Calcutta: The Indian Football Association (IFA) Friday stuck to its decision of pushing Mohammedan Sporting out of the TVS Fiero IFA Shield, despite protests from the club demanding a replay after intense crowd trouble in their match against Calcutta Port Trust. Mohammedan Sporting had to win to reach the semi-final.

The IFA also stuck to its rather obtuse stand that the venue was “safe” even after the trouble. Association joint-secretary Ranjit Gupta was stubborn in stating that he found “nothing wrong” with the venue, even after Mohammedan Sporting Club secretary Sultan Ahmed said clearly that even he did not think his club was a “safe enough” place for such an important match.

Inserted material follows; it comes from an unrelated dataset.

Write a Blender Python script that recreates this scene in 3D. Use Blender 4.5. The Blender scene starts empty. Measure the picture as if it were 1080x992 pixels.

When the crowd broke through the south-west fencing, tearing down the flimsy wire-and-rotting-wood guard, it was clear that there wasn’t even the basic level of security as envisaged by the IFA.

When referee Sarat Chandra Singh refused to allow Abdulateef Seriki and Syed Rahim Nabi a penalty with less than two minutes of injury time play to go, the missiles started pouring in and the spectators broke through soon after. The referee ran, after blowing the long whistle, and later said he had finished the match.

Gupta later said: “The result of the match stands. The referee’s report, endorsed by match commissioner, said that the match was halted through pitch invasion and that he had to blow the whistle to end the match.” Gupta said the referee is within his rights to do so.

The match commissioner was at the East Bengal ground (at the East Bengal-Tollygunge Agragami match), but referees’ inspector D. Dutta of Madhya Pradesh was at the Mohammedan Sporting ground.

With the invasion, Port players ran helter-skelter, mostly towards the Howrah Union tent where they were partly protected by a handful of policemen as missiles rained on it. Goalkeeper Sandeep Guha failed to reach safety in time and was beaten up.

Mounted police personnel, who came in later to throw out the invaders, numbered about 20, but they could come in only later after the gates were opened for them. By then a lot of property at the ground had been damaged and many were nursing injuries.